For a variety of reasons, all of which are based on local historical, tribal, ethnic and national realities, our adventures in Afghanistan, Iraq and Libya are not turning out as we might have wished. Despite early warnings from our governmental and academic experts on those areas, it seems clear that any hopes we had for bettering the situations that existed there are likely to fail. In fact, our military involvement in the region has lead to instability in Afghanistan, Iraq and Libya, as it almost certainly will if we succumb to local and international pressures to become involved in Syria and Iran. And now we are told we should become militarily involved in Central Africa.
This is all well and good, but one key ingredient is missing. We have never had a national discussion about the efficacy of American military intervention abroad. We have seen two Presidents act in ways that made Congress disposed to support them without intelligent discussion of the activities proposed.
Over the past year, two thirds of Americans have been polled as opposed to our activities in Iraq and Afghanistan. Americans are now faced with the specific prospect of military activity in Syria and Iran and with further future interventions around the world, it is time for America to have this discussion.
First, we need to discuss whether or not we want to conduct such operations at all. If so, should we act independently of the UN and international coalitions, as stipulated, or unilaterally as many of our hawks and neocons would wish?
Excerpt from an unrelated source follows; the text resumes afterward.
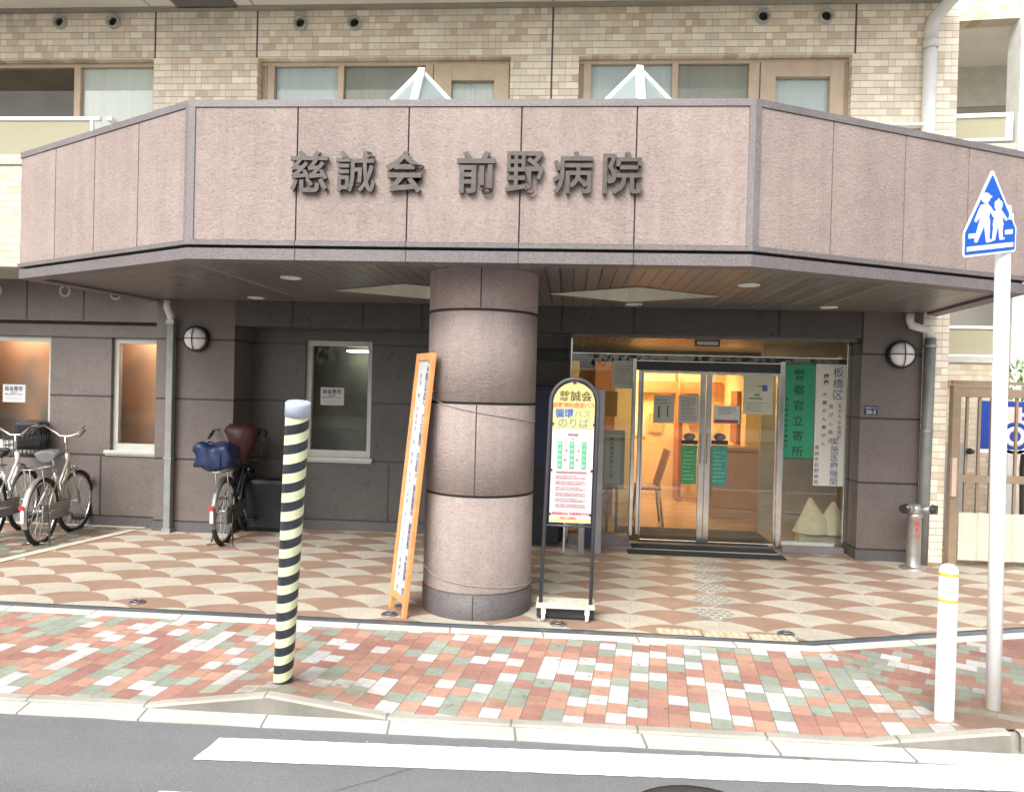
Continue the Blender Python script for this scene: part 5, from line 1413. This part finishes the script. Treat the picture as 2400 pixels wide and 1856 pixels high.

We need to have a discussion that defines the specific intervention problem and its solution. We need to know the precise goal of the intervention, how long it will last and what the likely response to our intervention will be.
Then we need to and how it will be funded. Are there to be more unfunded interventions like Iraq and Afghanistan at a time when we are already in deep economic trouble resulting from our past interventionist adventures?
Additionally, we need to be reassured that if the intervention involves terrorism, our approach will be limited to police and intelligence work. We have learned far too much from Iraq and Afghanistan to again involve our military establishment in counterterrorism operations.
If we learn that an insurgency is involved, we need to know how our government plans to avoid subsequent nation building and the export of democracy. Again, Iraq and Afghanistan provide the wholly negative lesson for us here.
Finally, we must determine whether or not any proposed intervention is in our true national interest and we need to do that in the absence of foreign pressures.
The only way we will learn the answers to these critical questions is through a national discussion of any proposed future intervention. Our Government isn’t holding such a debate except for a little squawking by individuals now and then. The media should and could do so, with one or more news organizations making it a front-burner item, interviewing experts and political leaders and staying on the subject.